In the dark, Will Halloway fumbles in his pockets and finds matches. He strikes one, but his dad becomes overwhelmed by his own aged faces and snuffs it out. Will lights another, yelling "Oh, Dad, Dad, I don't care how old you are, ever!" This pulls Charles Halloway out of the maze's stupor, and he laughs aloud.

Part 3, Chapter 50

Everyone in the carnival freezes at the sound of the Mirror Maze mirrors shattering, an event triggered by Charles Halloway's laugh. This laugh was the result of accepting everything: carnival, people, himself, and his own life. As the moon rises and sheds its light on them, Mr. Halloway and Will Halloway exit the maze.

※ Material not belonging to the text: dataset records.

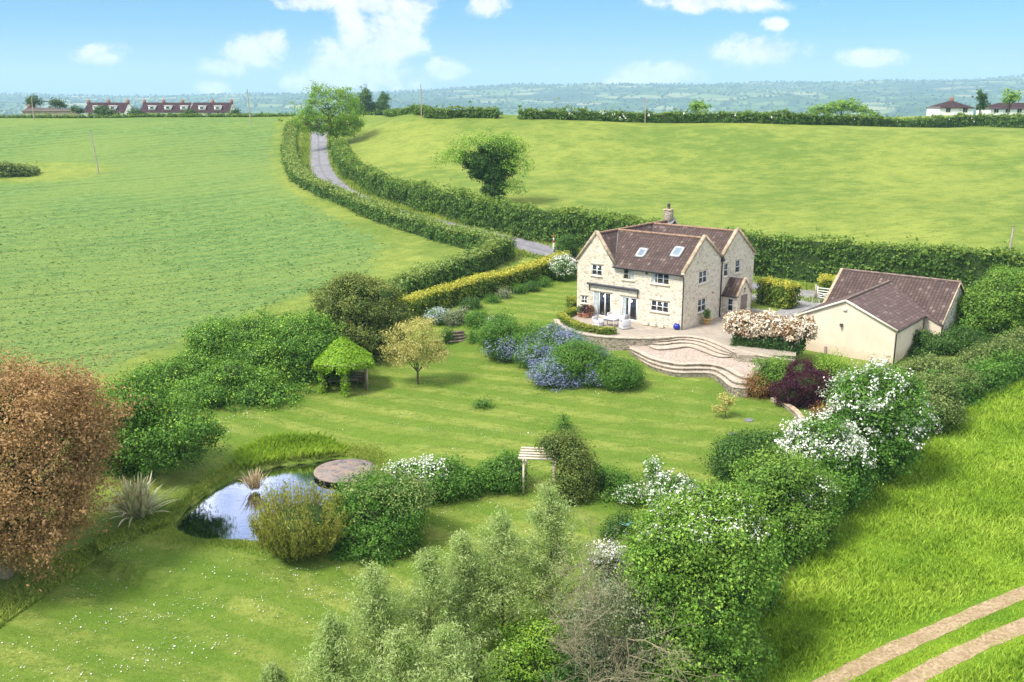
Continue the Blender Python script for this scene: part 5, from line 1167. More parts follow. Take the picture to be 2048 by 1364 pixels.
for k, (px, py, rx, ry, b_, lb) in enumerate([(730,205,12,24,228,'slim dark tree left of the pair behind the lane crest'), (766,208,11,20,230,'slim dark tree right of the pair behind the lane crest'), (747,220,28,12,230,'low dark bushes between the pair of slim trees')]):
    plant('skyline_tree', lb, 'tree' if k < 2 else 'bush', (px, b_), [(px, py, rx, ry), (px-4, py+8, rx*1.2, ry*.6), (px+3, py-ry*.5, rx*.8, ry*.5)], 'dark', .36, .85, trunk=(.16,.4) if k < 2 else None, core=.4, rough=.35, clump=.45, group=TG, dy=14)

# ------------------------------------------------------------------ grasses, crop and daisies (nobody could count them)
mb = MB(); X = scatter(mead_poly, 150000); dd = np.minimum.reduce([polydist(X[:, 0], X[:, 1], smooth_path(G(p_), .6)) for p_ in ([(1590,1400),(1660,1364),(1870,1262),(2060,1180),(2200,1120),(2400,1045),(2650,965)], [(1730,1420),(1815,1364),(1980,1280),(2060,1246),(2200,1185),(2400,1105),(2650,1018)])])
kp = dd > .04 + .46 * rng.random(len(dd)) ** .7; X = X[kp]; dd = dd[kp]; hh = np.clip(.10 + (dd - .45) * .2, .09, .30) * (1 + .35 * lump(np.c_[X, 0*X[:, :1]], 8, 1.6))
blades(mb, X, np.clip(hh, .05, .5), .06, tintn(X, .55, .22, 1.2), .8); tag(mb.build('meadow_grass', LM('meadow', .3, .3)), kind='stuff')
ring = np.concatenate([pond, pond[:1]])
mb = MB(); X = pc + (pond[rng.integers(0, n, 26000)] - pc) * (1 + np.abs(rng.normal(0, .10, 26000)))[:, None] + rng.normal(0, .18, (26000, 2)); X = X[~inpoly(X[:, 0], X[:, 1], pc + (pond - pc) * .985)]
blades(mb, X, np.clip(.17 * (1 + .4*lump(np.c_[X, 0*X[:, :1]], 4, 1.5)), .06, .3), .04, tintn(X, .5, .2, 1.2), .7)
gb = G([(470,905),(540,880),(640,875),(700,890),(650,915),(560,935),(490,935)]); X = scatter(gb, 9000); X = X[~inpoly(X[:, 0], X[:, 1], pc + (pond - pc) * 1.02)]; tag(mb.build('bank_grass', LM('grass', .3, .3)), kind='stuff')
mb = MB(); blades(mb, X, .55 * (1 + .3*lump(np.c_[X, 0*X[:, :1]], 9, 1.4)), .06, tintn(X, .5, .25, 1), .8); tag(mb.build('pond_reeds', LM('meadow', .35, .3)), kind='stuff')
mb = MB(); wb = G([(-20,1215),(60,1150),(150,1105),(240,1070),(330,1030),(420,950),(470,915),(480,930),(400,1000),(330,1060),(250,1095),(180,1130),(90,1190),(-20,1270)]); X = scatter(wb, 16000)
X = X[~inpoly(X[:, 0], X[:, 1], pc + (pond - pc) * 1.03)]; blades(mb, X, np.clip(.30 * (1 + .5*lump(np.c_[X, 0*X[:, :1]], 14, 1.1)), .1, .6), .07, tintn(X, .42, .22, .9), .8); tag(mb.build('weed_strip', LM('grass', .3, .3)), kind='stuff')
mb = MB(); X = scatter(lawn_poly, 90000); X = X[~inpoly(X[:, 0], X[:, 1], pond) & ~inpoly(X[:, 0], X[:, 1], patio_poly) & ~inpoly(X[:, 0], X[:, 1], terrace_poly)]
blades(mb, X, .075, .06, tintn(X, .52, .22, .5) + rng.normal(0, .1, len(X)), .9); tag(mb.build('lawn_grass', LM('grass', .3, .3)), kind='stuff')
mb = MB(); X = scatter(crop_poly, 70000); X = X[rng.random(len(X)) < np.clip((85 / X[:, 1]) ** 2.2, 0, 1) * (X[:, 1] < 150)]; X = X[rng.random(len(X)) < .75]
C = np.c_[X, ground_z(X[:, 0], X[:, 1]) + rng.uniform(.05, .22, len(X))]; leafquads(mb, C, rng.normal(0, .25, C.shape) + np.array([0, 0, 1]), .24, .8, tintn(X, .5, .22, .7))
tag(mb.build('crop_leaves', LM('crop', .25, .3)), kind='stuff')
mb = MB(); cent = []
for px, py, k, sp_ in [(720,1180,160,.8),(640,1165,120,.8),(520,1190,120,.9),(380,1220,90,.8),(300,1230,80,.8),(420,1290,80,.7),(330,1310,100,.7),(240,1110,90,.5),(200,1240,80,.6),(190,1180,70,.6),(100,1340,90,.8),(60,1290,60,.8),(240,1330,80,.6),(500,835,110,.7),(440,860,60,.6),(790,850,30,.3),(850,858,30,.3),(810,830,30,.5),(1190,790,40,.4),(1000,1010,50,.5),(880,1030,40,.4),(1060,870,40,.6),(560,1000,0,.1),(450,1150,60,.8),(570,1230,70,.8),(1330,800,40,.8),(950,860,40,.8),(720,800,40,.8)]:
    g_ = gp(px, py)[:2]; cent.append(g_ + rng.normal(0, sp_, (int(k * .6), 2)) * [1.6, .8])
X = np.concatenate(cent + [scatter(lawn_poly, 700)]); X = X[~inpoly(X[:, 0], X[:, 1], pond) & ~inpoly(X[:, 0], X[:, 1], patio_poly)]
C = np.c_[X, ground_z(X[:, 0], X[:, 1]) + .07]; leafquads(mb, C, rng.normal(0, .25, C.shape) + np.array([0, 0, 1]), .05, .95, rng.normal(.5, .2, len(C)))
tag(mb.build('daisies', LM('white', .1, .1)), kind='stuff')
mb = MB(); vg = []
for off in (2.4, 3.0, -2.6):
    T = unit(np.gradient(lane, axis=0)); q = lane + np.stack([T[:, 1], -T[:, 0]], 1) * off; q = q[(q[:, 1] < 250)]; vg.append(q[rng.integers(0, len(q), 7000)] + rng.normal(0, .45, (7000, 2)))
X = np.concatenate(vg); blades(mb, X, .45, .12, tintn(X, .4, .2, .5), .7); tag(mb.build('verge_grass', LM('grass', .3, .3)), kind='stuff')

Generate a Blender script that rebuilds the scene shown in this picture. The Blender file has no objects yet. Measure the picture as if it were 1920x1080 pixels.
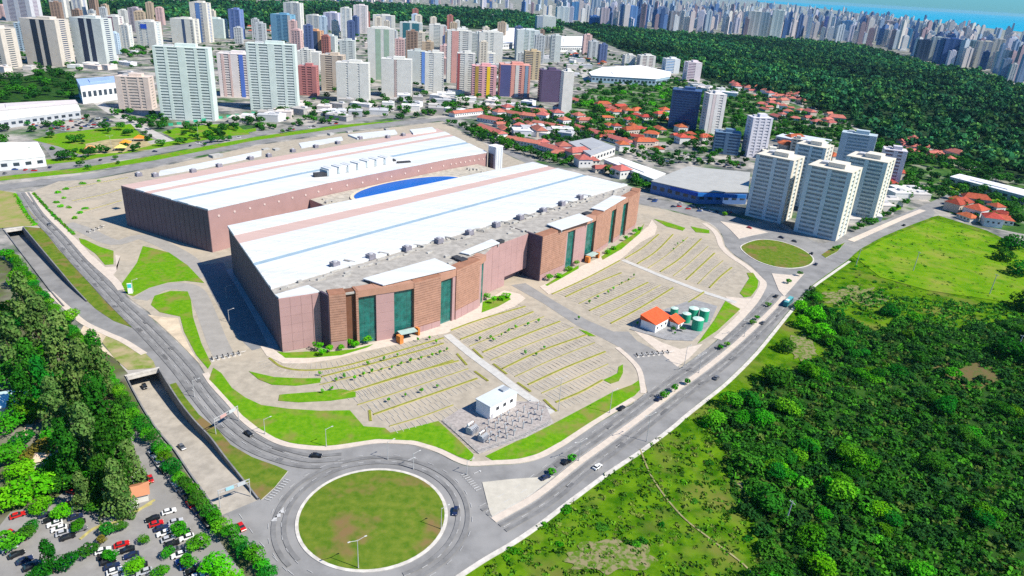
import bpy, bmesh, math, random
import numpy as np
from mathutils import Vector, Matrix
from mathutils.geometry import tessellate_polygon
random.seed(7); rng = np.random.default_rng(7)
scene = bpy.context.scene
COL = scene.collection
rad = math.radians

# ------------------------------------------------------------------ camera
FPX = 1335.0; PITCH = rad(23.2); ROLL = rad(3.6); CAM_H = 165.0
_r0 = Vector((1, 0, 0)); _u0 = Vector((0, math.sin(PITCH), math.cos(PITCH))); FWD = Vector((0, math.cos(PITCH), -math.sin(PITCH)))
RGT = math.cos(ROLL) * _r0 + math.sin(ROLL) * _u0
UPV = -math.sin(ROLL) * _r0 + math.cos(ROLL) * _u0
CAMP = Vector((0, 0, CAM_H))
cd = bpy.data.cameras.new('camera'); cam = bpy.data.objects.new('camera', cd); COL.objects.link(cam)
cd.sensor_width = 36.0; cd.lens = 36.0 * FPX / 1920.0; cd.clip_start = 1.0; cd.clip_end = 120000.0
mw = Matrix.Identity(4)
for i in range(3):
    mw[i][0] = RGT[i]; mw[i][1] = UPV[i]; mw[i][2] = -FWD[i]; mw[i][3] = CAMP[i]
cam.matrix_world = mw
scene.camera = cam

# ------------------------------------------------------------------ sky, sun, exposure
SUN_EL = rad(47.0); SUN_AZ = math.atan2(0.94, -0.34)          # measured from +Y towards +X
world = bpy.data.worlds.new('World'); scene.world = world; world.use_nodes = True
wn = world.node_tree.nodes; wl = world.node_tree.links
bg = wn.get('Background') or wn.new('ShaderNodeBackground')
sky = wn.new('ShaderNodeTexSky'); sky.sky_type = 'NISHITA'; sky.sun_disc = False
sky.sun_elevation = SUN_EL; sky.sun_rotation = SUN_AZ
sky.altitude = 0.0; sky.air_density = 1.0; sky.dust_density = 0.3; sky.ozone_density = 4.0
tint = wn.new('ShaderNodeMix'); tint.data_type = 'RGBA'; tint.blend_type = 'MULTIPLY'; tint.inputs['Factor'].default_value = 1.0; tint.inputs['B'].default_value = (0.30, 0.84, 1.32, 1)
wl.new(sky.outputs['Color'], tint.inputs['A']); wl.new(tint.outputs['Result'], bg.inputs['Color']); bg.inputs['Strength'].default_value = 0.072
sd = bpy.data.lights.new('sun', 'SUN'); sd.energy = 5.0; sd.angle = rad(0.53); sd.color = (1.0, 0.935, 0.83)
sun = bpy.data.objects.new('sun', sd); COL.objects.link(sun)
sv = Vector((math.sin(SUN_AZ) * math.cos(SUN_EL), math.cos(SUN_AZ) * math.cos(SUN_EL), math.sin(SUN_EL)))
sun.rotation_euler = sv.to_track_quat('Z', 'Y').to_euler(); sun.location = (200, -100, 400)
vs = scene.view_settings
vs.view_transform = 'Standard'; vs.look = 'None'; vs.exposure = 0.6; vs.gamma = 1.0; vs.use_curve_mapping = False
scene.cycles.use_denoising = False
scene.cycles.max_bounces = 5; scene.cycles.diffuse_bounces = 2; scene.cycles.glossy_bounces = 2
scene.cycles.transmission_bounces = 2; scene.cycles.transparent_max_bounces = 4; scene.cycles.volume_bounces = 0

# ------------------------------------------------------------------ helpers
def G(x, y, z=0.0):
    """survey helper: the point of the horizontal plane z that the photograph shows at pixel (x, y)"""
    d = (x - 960) * RGT - (y - 540) * UPV + FPX * FWD
    t = (z - CAM_H) / d.z
    return CAMP + t * d
def PX(p):
    v = Vector(p) - CAMP; w = v.dot(FWD)
    return 960 + FPX * v.dot(RGT) / w, 540 - FPX * v.dot(UPV) / w
def height_at(b, yt):
    lo, hi = 0.0, 400.0
    for _ in range(40):
        m = (lo + hi) / 2
        if PX((b[0], b[1], b[2] + m))[1] > yt: lo = m
        else: hi = m
    return m
def depth_at(p): return (Vector(p) - CAMP).dot(FWD)
def gp(pts, z=0.0): return [(G(x, y, z).x, G(x, y, z).y) for x, y in pts]
def smooth(pts, n=6, closed=False):
    """Catmull-Rom through 2d points"""
    P = [Vector(p) for p in pts]; N = len(P); out = []
    rngi = range(N) if closed else range(N - 1)
    for i in rngi:
        p1 = P[i]; p2 = P[(i + 1) % N]
        p0 = P[(i - 1) % N] if closed or i > 0 else p1 + (p1 - p2)
        p3 = P[(i + 2) % N] if closed or i + 2 < N else p2 + (p2 - p1)
        for k in range(n):
            t = k / n
            q = 0.5 * ((2 * p1) + (p2 - p0) * t + (2 * p0 - 5 * p1 + 4 * p2 - p3) * t * t + (3 * p1 - p0 - 3 * p2 + p3) * t ** 3)
            out.append((q.x, q.y))
    if not closed: out.append(tuple(P[-1][:2]))
    return out
def offset_line(pts, d):
    out = []
    for i, p in enumerate(pts):
        a = Vector(pts[max(0, i - 1)]); b = Vector(pts[min(len(pts) - 1, i + 1)])
        t = (b - a); t.normalize()
        out.append((p[0] - t.y * d, p[1] + t.x * d))
    return out
def walk(pts, step, start=0.0):
    """points and tangents every step metres along a polyline"""
    res = []; need = start
    for a, b in zip(pts[:-1], pts[1:]):
        a = Vector(a); b = Vector(b); L = (b - a).length
        if L < 1e-6: continue
        t = (b - a) / L; s = need
        while s <= L:
            q = a + t * s; res.append(((q.x, q.y), (t.x, t.y))); s += step
        need = s - L
    return res
def inside(p, poly):
    x, y = p; c = False; j = len(poly) - 1
    for i in range(len(poly)):
        xi, yi = poly[i][0], poly[i][1]; xj, yj = poly[j][0], poly[j][1]
        if (yi > y) != (yj > y) and x < (xj - xi) * (y - yi) / (yj - yi) + xi: c = not c
        j = i
    return c
def scatter(poly, n, mind=0.0, R=random, avoid=()):
    xs = [p[0] for p in poly]; ys = [p[1] for p in poly]; out = []; tries = 0
    while len(out) < n and tries < n * 60:
        tries += 1
        p = (R.uniform(min(xs), max(xs)), R.uniform(min(ys), max(ys)))
        if not inside(p, poly): continue
        if any(inside(p, a) for a in avoid): continue
        if mind and any((p[0] - q[0]) ** 2 + (p[1] - q[1]) ** 2 < mind * mind for q in out): continue
        out.append(p)
    return out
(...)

Mr. Halloway's new resolve and fearlessness are sorely tested as he sees himself, aged, in the Mirror Maze. Fortunately, he has his son with him, who accepts and loves him unconditionally. The novel continues to give examples of crises in which one person would be doomed if he were alone, but is saved because of the presence of another. Wickedness seeks to isolate and separate people; goodness builds relationships and love between them. This dynamic plays out beautifully here.

The theme of dissatisfaction and acceptance finds its clearest expression here, and Mr. Halloway's acceptance of his whole life, situation, and mortality actually shatters the Mirror Maze. The first blow against the carnival was the death of the Dust Witch. The second blow is the shattering of the Mirror Maze.